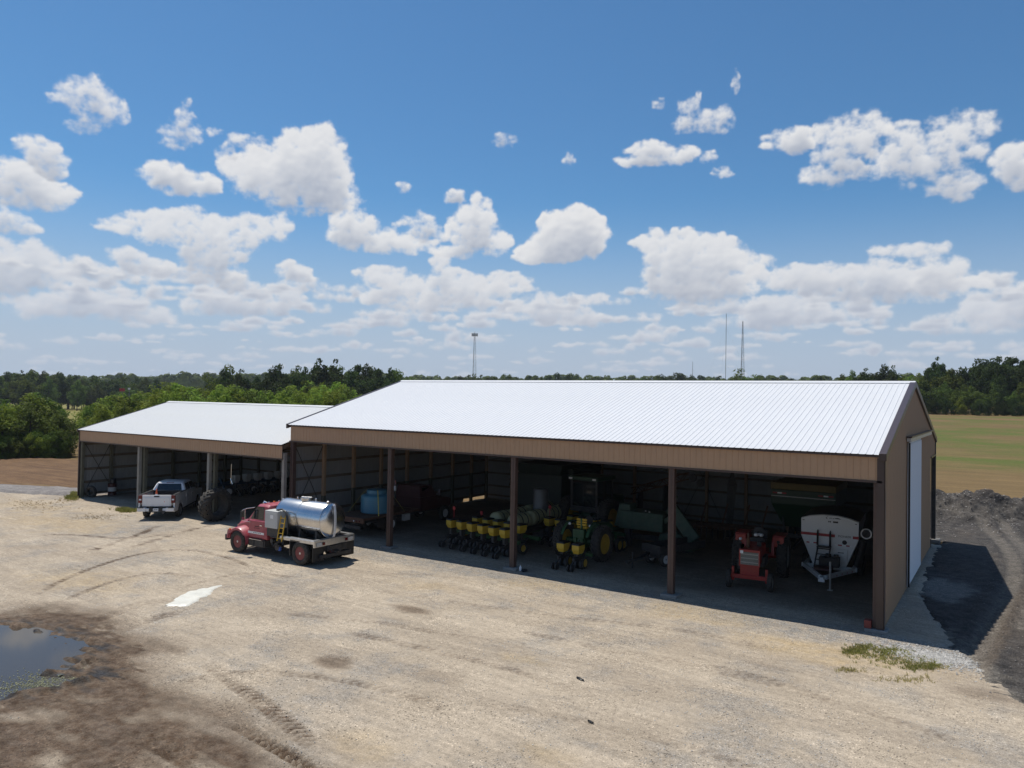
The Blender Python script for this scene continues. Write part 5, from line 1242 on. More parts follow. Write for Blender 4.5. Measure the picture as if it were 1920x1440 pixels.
m = MB(); m.tube((.85, 0, 1.45), (.62, 0, 1.72), .025); m.lathe([(.19, -.012), (.21, 0), (.19, .012)], (.60, 0, 1.74), 'x', 18); m.build('steering_wheel', M['black'], t)
for s in (1, -1):
    m = MB()
    for k in range(6):
        a0, a1 = PI*(.15+.12*k), PI*(.15+.12*(k+1)); rr_ = .90
        m.slab([(rr_*math.cos(a0), s*.60, .82+rr_*math.sin(a0)), (rr_*math.cos(a0), s*.74, .82+rr_*math.sin(a0)), (rr_*math.cos(a1), s*.74, .82+rr_*math.sin(a1)), (rr_*math.cos(a1), s*.60, .82+rr_*math.sin(a1))], .02)
    m.build('fender', M['jd_green'], t)
    m = MB(); m.ball((-.30, s*.55, 1.62), .07, .07, .07); m.build('work_lamp', M['lens_clear'], t)
m = MB(); m.tube((1.7, .12, 1.4), (1.7, .12, 2.2), .035); m.build('exhaust_stack', M['steel_dark'], t)
t = thing('two_row_planter', 'two-row planter with two yellow hoppers on the small green tractor', 'planter', (-12.72, 1.95, 0), PI/2-.02)
m = MB(); m.box(.45, .58, -.75, .75, .5, .63); m.beam((.5, -.35, .56), (1.1, -.3, .55), .08); m.beam((.5, .35, .56), (1.1, .3, .55), .08); m.beam((.5, 0, .6), (.6, 0, 1.15), .08); m.build('toolbar', M['jd_green'], t)
row_units(t, [(0, -.39), (0, .39)], .70)
for y in (-.39, .39): wheel(t, .15, y-.18, .26, .10, .17, M['rim_yellow'], side=-1, n=16)

# big cab tractor in the dark behind
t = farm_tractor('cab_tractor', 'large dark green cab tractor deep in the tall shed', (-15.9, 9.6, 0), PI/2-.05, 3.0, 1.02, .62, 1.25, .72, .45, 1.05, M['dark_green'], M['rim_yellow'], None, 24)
m = MB(); m.loft([rect_ring(1.2, .48, 1.2, 2.15, .1), rect_ring(3.3, .44, 1.05, 1.95, .12)]); m.build('hood', M['dark_green'], t, smooth=40)
m = MB()
for x in (-.55, 1.15):
    for y in (-.8, .8): m.box(x-.05, x+.05, y-.05, y+.05, 1.5, 3.05)
m.box(-.62, 1.22, -.85, .85, 1.35, 1.6); m.build('cab_frame', M['steel_dark'], t)
m = MB(); m.box(-.53, 1.13, -.79, .79, 1.62, 3.02); m.build('cab_glass', M['glass'], t)
m = MB(); m.box(-.75, 1.3, -.95, .95, 3.05, 3.28); m.build('cab_roof', M['dark_green'], t, bevel=.05)
for y in (-.75, .75):
    m = MB(); m.box(-.80, -.755, y-.10, y+.10, 3.10, 3.2); m.build('work_lamp', M['lens_clear'], t)
# combine beside it
M['upright'] = mat('dull_grey_tank', (.13,.135,.14), .5, .3, .1)
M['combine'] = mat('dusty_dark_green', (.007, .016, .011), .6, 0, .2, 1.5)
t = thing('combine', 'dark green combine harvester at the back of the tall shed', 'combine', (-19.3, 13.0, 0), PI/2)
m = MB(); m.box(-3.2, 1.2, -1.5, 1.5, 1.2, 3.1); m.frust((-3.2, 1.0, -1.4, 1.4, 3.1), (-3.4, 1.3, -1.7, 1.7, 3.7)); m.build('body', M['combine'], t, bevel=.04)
m = MB(); m.box(1.2, 2.8, -.95, .95, 1.8, 3.35); m.build('cab_glass', M['glass'], t); m = MB(); m.box(1.1, 3.0, -1.05, 1.05, 3.36, 3.55); m.build('cab_roof', M['combine'], t, bevel=.04)
for s in (1, -1):
    wheel(t, 1.0, s*1.75, .95, .7, .5, M['rim_yellow'], side=s, lug=20); wheel(t, -2.9, s*1.3, .55, .35, .3, M['rim_yellow'], side=s)
m = MB(); m.tube((-2.6, -1.75, 3.3), (1.0, -1.75, 3.3), .18); m.build('unload_auger', M['combine'], t)
m = MB(); m.lathe([(.42, 0), (.42, 2.55), (.38, 2.62), (.02, 2.7)], (-17.65, 7.3, .0), 'z', 20); o = m.build('upright_tank', M['upright'], None, smooth=40); tag(o, 'tall grey upright tank standing behind the row of tan tanks', 'tank')
# green header with tilted snout covers
t = thing('mower_header', 'old green header with tilted snout covers behind the third brown column', 'header', (-10.6, 8.3, 0), 0)
m = MB(); m.box(-2.6, -.2, -.6, .8, .95, 1.85); m.frust((-2.9, -2.0, -.5, .7, 1.0), (-2.7, -2.1, -.3, .5, 2.15)); m.build('gear_cover', M['old_green'], t, bevel=.04)
m = MB(); m.prism([(-.5, .25), (1.3, .15), (1.35, .55), (.5, 1.0), (-.4, .85)], 'y', -.5, .6); m.build('pan', M['old_green'], t, bevel=.03)
m = MB(); m.beam((.15, -.3, 2.15), (1.45, -.55, .75), .62, .30, up=(0, -1, .2)); m.build('snout_cover', M['old_green'], t, bevel=.05)
m = MB(); m.beam((.10, .3, 2.75), (-.25, .3, 1.7), .30, .12, up=(0, -1, 0)); m.beam((-.9, -.35, 1.0), (.2, -.35, 1.75), .22, .12, up=(0, -1, 0)); m.beam((.05, -.2, 1.6), (.45, -.2, .7), .2, .1, up=(0, -1, 0)); m.build('lift_arm', M['old_green'], t, bevel=.02)
m = MB(); m.box(-2.8, 1.0, .6, .8, .25, .5); m.box(-2.4, -2.1, -.3, .0, 0, 1.0); m.box(.6, .9, 0, .3, -.02, .3); m.build('header_frame', M['steel_dark'], t)
for x, z in ((-1.15, 1.93), (-.95, 1.9)):
    m = MB(); m.ball((x, -.5, z), .05, .05, .035); m.build('lamp', M['lens_clear'], t)
wheel(t, -1.9, -1.55, .32, .22, .19, M['rim_yellow'], side=-1, rz=PI/2)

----

* EXERCISE PROMPT: In the material above, locate the line containing "(.007, .016, .011), .6, 0, .2, 1.5)" and the line containing "t = thing('combine', 'dark". Transcribe exactly those two lines and every line between them, and nothing more.

* FULL SOLUTION:
M['combine'] = mat('dusty_dark_green', (.007, .016, .011), .6, 0, .2, 1.5)
t = thing('combine', 'dark green combine harvester at the back of the tall shed', 'combine', (-19.3, 13.0, 0), PI/2)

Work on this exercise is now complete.